Un orchestre narratif
Une fois le livret écrit et les mélodies composées avec des accords esquissés, le compositeur d’un opéra s’attelle à l’instrumentation et à l’orchestration, c’est-à-dire au choix des instruments pour interpréter chaque ligne ainsi qu'à l’accord des instruments entre eux. L’instrumentation de Cosi se fait remarquer par une omniprésence des clarinettes ainsi que des dialogues innovants et puissants (entre flûtes et bassons dans le premier Finale ou bien telle une Sérénade pour vents avec hautbois, clarinettes, bassons et cors dans “E amore un ladroncello”). Mozart est célèbre pour la rapidité et la qualité de sa composition, et notamment de son orchestration, choisie selon l’équilibre des timbres mais participant aussi à révéler le sens de l’intrigue.

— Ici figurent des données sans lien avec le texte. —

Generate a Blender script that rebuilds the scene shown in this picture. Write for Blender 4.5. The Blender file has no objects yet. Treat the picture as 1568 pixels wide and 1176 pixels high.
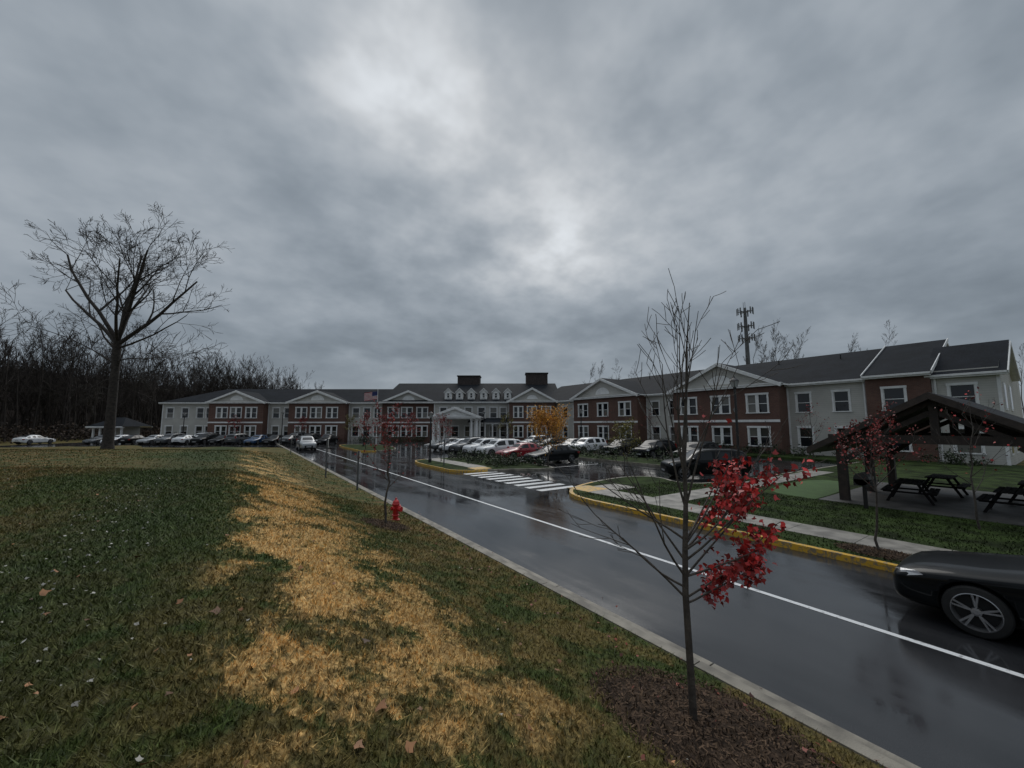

Ainsi, les dialogues piano entre les bois (notamment les mélodies qui passent des flûtes, aux hautbois, clarinettes, puis bassons) sont-ils interrompus brutalement par des accords forte, sans doute pour figurer la frivolité féminine condamnée par les personnages masculins. Dans le même esprit, le premier duo des sœurs est tout en sensualité, suivi par un récitatif presque banal, illustrant la passion amoureuse refroidie par la contrainte du mariage.
Un opéra d’ensembles
Dans un renversement de la hiérarchie habituelle, il y a plus d’ensembles que d’airs solo dans Cosi fan tutte : quinze ensembles et deux finali contre douze airs. Mozart confirme ainsi sa maîtrise éblouissante de la mécanique du chant, multipliant comme autant de tours de force imposés les duos, trios, quatuors, avec presque l’intégralité des associations possibles entre les personnages. Ces ensembles prennent des proportions inouïes, comme avec les trois trios du début qui ne font presque qu’un seul et unique ensemble démesuré, à peine interrompu par de brefs récitatifs.